** start of SUPPLIED RECORDS **

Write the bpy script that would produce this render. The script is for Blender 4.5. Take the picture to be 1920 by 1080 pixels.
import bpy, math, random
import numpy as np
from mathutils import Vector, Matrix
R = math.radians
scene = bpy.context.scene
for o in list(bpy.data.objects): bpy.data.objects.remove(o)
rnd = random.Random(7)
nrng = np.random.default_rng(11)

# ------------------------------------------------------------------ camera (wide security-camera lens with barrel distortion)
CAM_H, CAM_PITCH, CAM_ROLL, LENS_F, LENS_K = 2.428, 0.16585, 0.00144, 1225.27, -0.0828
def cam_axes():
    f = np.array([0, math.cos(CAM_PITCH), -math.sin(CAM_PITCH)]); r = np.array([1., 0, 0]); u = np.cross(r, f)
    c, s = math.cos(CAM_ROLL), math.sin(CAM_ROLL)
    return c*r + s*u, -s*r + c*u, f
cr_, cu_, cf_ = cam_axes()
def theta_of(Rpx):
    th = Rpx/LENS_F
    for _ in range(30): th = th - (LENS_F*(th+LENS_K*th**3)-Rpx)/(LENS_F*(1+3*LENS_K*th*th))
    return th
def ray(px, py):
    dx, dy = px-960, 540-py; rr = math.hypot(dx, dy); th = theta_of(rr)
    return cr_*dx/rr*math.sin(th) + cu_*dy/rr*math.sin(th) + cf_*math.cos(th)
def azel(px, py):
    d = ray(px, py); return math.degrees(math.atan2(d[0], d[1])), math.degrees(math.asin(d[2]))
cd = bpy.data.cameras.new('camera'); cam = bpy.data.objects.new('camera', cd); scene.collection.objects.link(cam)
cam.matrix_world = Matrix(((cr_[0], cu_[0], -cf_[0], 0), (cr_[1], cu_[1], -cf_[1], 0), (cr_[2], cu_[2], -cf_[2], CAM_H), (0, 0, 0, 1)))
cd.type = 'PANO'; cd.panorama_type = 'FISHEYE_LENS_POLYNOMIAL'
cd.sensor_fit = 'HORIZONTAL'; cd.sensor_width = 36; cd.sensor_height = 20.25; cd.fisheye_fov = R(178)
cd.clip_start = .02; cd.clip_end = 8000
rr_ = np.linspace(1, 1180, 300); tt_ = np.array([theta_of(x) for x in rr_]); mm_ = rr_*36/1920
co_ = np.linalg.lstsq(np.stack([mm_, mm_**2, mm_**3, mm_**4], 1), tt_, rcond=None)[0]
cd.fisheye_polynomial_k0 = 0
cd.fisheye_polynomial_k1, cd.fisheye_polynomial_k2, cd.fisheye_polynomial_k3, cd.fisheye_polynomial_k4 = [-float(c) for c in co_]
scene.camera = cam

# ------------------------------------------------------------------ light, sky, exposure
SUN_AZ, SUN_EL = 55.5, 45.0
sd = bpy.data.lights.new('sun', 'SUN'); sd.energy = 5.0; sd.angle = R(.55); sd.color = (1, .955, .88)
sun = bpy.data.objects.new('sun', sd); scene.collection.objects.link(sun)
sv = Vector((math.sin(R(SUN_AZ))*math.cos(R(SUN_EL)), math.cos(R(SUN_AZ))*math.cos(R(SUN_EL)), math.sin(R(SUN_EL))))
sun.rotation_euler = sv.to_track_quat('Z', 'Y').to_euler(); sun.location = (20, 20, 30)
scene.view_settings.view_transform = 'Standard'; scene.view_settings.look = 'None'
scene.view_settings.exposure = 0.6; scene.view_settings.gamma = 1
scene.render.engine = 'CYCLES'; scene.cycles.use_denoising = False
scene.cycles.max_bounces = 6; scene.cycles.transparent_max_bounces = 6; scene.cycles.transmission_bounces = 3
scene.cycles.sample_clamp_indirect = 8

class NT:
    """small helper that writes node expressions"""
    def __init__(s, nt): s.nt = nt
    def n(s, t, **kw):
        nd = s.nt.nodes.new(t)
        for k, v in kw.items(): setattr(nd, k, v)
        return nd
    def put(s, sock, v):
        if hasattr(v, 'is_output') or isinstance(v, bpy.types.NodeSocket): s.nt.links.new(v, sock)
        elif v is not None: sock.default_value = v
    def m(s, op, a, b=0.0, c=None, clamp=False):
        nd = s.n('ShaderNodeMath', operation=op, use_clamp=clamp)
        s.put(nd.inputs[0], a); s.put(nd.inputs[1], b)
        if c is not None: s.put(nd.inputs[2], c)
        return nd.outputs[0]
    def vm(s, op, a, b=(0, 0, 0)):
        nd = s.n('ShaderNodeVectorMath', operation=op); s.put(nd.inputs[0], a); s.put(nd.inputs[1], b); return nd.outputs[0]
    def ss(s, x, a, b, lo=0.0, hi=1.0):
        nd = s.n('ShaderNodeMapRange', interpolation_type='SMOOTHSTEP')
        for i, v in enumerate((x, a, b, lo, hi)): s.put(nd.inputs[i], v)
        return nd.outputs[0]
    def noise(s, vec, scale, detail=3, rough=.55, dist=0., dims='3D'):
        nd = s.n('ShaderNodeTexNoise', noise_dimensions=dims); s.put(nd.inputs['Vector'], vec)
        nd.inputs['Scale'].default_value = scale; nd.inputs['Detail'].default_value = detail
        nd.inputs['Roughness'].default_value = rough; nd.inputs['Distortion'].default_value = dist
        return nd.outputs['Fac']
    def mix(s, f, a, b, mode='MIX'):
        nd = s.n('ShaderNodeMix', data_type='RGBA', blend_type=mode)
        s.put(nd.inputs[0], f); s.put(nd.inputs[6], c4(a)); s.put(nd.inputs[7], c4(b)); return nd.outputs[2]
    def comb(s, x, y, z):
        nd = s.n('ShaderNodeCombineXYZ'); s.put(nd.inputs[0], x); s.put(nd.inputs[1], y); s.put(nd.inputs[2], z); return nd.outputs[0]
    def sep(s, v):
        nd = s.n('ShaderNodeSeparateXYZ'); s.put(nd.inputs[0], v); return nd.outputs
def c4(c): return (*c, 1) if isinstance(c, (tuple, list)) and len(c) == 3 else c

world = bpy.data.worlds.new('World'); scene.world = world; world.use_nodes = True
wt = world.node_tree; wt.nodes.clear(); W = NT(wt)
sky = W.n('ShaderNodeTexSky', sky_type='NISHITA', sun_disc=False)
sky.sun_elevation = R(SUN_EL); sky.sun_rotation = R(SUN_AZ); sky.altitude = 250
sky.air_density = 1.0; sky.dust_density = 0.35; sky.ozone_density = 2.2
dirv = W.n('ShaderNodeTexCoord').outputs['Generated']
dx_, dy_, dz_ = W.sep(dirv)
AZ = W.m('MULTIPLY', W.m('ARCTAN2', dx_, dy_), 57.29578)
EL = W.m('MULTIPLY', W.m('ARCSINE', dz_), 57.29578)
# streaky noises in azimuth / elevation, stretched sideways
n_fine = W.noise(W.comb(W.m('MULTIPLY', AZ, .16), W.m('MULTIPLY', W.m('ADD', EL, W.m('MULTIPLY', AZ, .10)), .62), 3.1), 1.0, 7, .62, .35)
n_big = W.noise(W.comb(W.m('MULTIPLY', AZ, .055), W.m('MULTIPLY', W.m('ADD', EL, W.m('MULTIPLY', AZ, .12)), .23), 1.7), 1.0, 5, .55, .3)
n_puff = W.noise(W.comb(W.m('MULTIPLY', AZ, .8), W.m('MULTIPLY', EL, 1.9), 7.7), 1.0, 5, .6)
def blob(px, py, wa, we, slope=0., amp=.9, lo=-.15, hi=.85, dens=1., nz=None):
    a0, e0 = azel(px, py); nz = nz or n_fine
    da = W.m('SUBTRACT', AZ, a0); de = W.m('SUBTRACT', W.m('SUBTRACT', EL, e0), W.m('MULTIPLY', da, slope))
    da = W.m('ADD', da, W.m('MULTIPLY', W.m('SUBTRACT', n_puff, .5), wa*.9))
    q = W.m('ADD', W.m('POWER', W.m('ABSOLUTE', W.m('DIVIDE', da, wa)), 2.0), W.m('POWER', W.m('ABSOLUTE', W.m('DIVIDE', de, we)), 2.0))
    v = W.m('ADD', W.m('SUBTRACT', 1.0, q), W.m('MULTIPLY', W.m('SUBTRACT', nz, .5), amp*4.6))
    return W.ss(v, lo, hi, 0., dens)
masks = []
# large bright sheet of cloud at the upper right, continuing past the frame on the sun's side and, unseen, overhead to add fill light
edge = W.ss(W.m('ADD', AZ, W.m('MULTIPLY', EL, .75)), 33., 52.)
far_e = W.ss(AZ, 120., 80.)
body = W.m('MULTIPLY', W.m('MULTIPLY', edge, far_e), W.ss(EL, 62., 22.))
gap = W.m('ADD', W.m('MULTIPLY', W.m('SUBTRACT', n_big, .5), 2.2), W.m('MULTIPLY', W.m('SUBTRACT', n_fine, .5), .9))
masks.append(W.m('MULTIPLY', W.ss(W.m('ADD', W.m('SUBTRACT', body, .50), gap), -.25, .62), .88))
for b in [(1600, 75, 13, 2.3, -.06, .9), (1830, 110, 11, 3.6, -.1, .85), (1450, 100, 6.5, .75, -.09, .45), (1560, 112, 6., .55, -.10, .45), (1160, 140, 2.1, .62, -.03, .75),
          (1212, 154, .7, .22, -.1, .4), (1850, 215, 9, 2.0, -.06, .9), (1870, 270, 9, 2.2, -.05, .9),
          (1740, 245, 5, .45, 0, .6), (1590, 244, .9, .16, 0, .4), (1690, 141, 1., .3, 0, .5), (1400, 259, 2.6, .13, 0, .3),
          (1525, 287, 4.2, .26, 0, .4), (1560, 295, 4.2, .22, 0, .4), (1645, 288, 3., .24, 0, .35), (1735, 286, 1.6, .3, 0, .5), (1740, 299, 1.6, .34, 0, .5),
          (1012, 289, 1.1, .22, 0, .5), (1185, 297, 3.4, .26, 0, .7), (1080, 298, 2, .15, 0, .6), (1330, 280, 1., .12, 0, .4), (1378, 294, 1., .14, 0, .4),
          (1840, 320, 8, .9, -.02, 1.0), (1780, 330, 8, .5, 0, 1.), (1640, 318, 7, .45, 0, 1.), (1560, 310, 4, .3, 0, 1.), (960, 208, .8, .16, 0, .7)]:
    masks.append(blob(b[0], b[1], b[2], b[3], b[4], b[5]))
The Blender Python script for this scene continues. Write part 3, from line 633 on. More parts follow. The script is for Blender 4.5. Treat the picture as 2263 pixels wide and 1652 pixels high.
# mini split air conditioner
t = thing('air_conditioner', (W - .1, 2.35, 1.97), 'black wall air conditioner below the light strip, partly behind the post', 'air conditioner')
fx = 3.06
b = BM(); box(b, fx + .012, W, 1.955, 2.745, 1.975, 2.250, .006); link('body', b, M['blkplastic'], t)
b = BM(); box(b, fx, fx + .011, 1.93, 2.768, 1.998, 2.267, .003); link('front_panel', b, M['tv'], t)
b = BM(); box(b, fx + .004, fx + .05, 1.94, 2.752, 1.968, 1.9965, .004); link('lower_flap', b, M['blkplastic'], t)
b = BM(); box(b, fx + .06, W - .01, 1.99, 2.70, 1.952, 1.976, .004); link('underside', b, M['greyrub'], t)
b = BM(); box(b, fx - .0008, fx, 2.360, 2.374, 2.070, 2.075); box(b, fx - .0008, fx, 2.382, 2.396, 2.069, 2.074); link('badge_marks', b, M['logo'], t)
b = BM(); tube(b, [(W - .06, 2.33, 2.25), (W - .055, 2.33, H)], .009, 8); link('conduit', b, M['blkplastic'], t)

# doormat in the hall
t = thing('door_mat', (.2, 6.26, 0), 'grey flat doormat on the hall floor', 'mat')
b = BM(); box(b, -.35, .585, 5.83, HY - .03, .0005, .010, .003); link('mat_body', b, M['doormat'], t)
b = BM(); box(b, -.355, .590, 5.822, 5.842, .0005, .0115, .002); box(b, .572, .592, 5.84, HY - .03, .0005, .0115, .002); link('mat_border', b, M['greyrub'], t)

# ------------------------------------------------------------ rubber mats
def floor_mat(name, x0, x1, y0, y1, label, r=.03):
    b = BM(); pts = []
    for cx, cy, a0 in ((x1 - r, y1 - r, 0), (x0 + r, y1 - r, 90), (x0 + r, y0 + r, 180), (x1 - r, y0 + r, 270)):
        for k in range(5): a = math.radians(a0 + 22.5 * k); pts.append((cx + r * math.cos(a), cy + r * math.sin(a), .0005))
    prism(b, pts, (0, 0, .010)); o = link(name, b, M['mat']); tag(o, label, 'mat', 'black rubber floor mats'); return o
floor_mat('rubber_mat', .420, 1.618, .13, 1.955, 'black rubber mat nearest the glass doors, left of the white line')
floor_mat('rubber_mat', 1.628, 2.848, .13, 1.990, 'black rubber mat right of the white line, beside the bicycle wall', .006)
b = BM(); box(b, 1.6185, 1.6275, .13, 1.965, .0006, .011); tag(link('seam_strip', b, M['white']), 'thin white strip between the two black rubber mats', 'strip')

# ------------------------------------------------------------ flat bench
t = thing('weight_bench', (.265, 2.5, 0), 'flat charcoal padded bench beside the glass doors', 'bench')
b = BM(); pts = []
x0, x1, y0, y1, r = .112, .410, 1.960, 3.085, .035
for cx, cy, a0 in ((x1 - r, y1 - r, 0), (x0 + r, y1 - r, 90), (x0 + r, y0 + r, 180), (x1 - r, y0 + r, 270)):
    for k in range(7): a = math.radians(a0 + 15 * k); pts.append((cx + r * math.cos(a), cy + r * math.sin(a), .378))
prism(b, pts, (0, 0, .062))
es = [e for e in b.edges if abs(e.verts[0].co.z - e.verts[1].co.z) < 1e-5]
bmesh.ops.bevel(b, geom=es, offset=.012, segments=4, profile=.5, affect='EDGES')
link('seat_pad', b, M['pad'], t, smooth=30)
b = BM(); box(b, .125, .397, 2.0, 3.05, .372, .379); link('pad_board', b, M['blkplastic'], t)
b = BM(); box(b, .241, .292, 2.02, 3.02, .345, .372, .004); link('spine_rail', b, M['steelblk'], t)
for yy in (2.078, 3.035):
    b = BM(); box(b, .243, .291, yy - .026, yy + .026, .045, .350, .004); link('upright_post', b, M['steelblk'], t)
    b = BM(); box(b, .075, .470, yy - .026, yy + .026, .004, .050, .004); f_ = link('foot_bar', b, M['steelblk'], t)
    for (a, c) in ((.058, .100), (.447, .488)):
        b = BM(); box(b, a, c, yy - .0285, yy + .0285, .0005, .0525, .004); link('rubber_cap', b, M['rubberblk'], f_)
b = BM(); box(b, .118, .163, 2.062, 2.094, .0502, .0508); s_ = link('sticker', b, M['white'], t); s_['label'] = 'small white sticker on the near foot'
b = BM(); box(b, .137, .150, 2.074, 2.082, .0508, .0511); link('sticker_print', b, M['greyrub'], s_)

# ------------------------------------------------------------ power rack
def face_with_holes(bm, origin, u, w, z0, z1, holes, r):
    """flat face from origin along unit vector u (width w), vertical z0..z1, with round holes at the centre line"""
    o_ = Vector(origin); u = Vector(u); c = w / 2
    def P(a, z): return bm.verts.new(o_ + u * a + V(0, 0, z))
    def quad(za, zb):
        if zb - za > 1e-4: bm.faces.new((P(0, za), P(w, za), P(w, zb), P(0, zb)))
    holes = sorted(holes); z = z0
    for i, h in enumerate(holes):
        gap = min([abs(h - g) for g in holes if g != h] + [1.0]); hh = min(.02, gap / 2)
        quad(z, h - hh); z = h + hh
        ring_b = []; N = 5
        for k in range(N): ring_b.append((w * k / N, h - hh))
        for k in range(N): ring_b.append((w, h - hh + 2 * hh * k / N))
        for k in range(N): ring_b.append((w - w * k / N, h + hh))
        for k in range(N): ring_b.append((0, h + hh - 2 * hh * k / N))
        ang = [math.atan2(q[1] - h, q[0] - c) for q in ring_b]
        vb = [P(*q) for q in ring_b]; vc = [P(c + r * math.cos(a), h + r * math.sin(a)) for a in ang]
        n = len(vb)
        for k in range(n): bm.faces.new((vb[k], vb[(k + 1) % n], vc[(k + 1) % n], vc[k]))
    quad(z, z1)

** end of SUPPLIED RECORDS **

● WHAT TO DO:
Repeat the span of lines that opens with the line holding "The Blender Python" and closes with the line holding "b = BM(); box(b, -.355, .590, 5.822, 5.842, .0005, .0115, .002);", exactly as it stands.

● WORKED SOLUTION:
The Blender Python script for this scene continues. Write part 3, from line 633 on. More parts follow. The script is for Blender 4.5. Treat the picture as 2263 pixels wide and 1652 pixels high.
# mini split air conditioner
t = thing('air_conditioner', (W - .1, 2.35, 1.97), 'black wall air conditioner below the light strip, partly behind the post', 'air conditioner')
fx = 3.06
b = BM(); box(b, fx + .012, W, 1.955, 2.745, 1.975, 2.250, .006); link('body', b, M['blkplastic'], t)
b = BM(); box(b, fx, fx + .011, 1.93, 2.768, 1.998, 2.267, .003); link('front_panel', b, M['tv'], t)
b = BM(); box(b, fx + .004, fx + .05, 1.94, 2.752, 1.968, 1.9965, .004); link('lower_flap', b, M['blkplastic'], t)
b = BM(); box(b, fx + .06, W - .01, 1.99, 2.70, 1.952, 1.976, .004); link('underside', b, M['greyrub'], t)
b = BM(); box(b, fx - .0008, fx, 2.360, 2.374, 2.070, 2.075); box(b, fx - .0008, fx, 2.382, 2.396, 2.069, 2.074); link('badge_marks', b, M['logo'], t)
b = BM(); tube(b, [(W - .06, 2.33, 2.25), (W - .055, 2.33, H)], .009, 8); link('conduit', b, M['blkplastic'], t)

# doormat in the hall
t = thing('door_mat', (.2, 6.26, 0), 'grey flat doormat on the hall floor', 'mat')
b = BM(); box(b, -.35, .585, 5.83, HY - .03, .0005, .010, .003); link('mat_body', b, M['doormat'], t)
b = BM(); box(b, -.355, .590, 5.822, 5.842, .0005, .0115, .002); box(b, .572, .592, 5.84, HY - .03, .0005, .0115, .002); link('mat_border', b, M['greyrub'], t)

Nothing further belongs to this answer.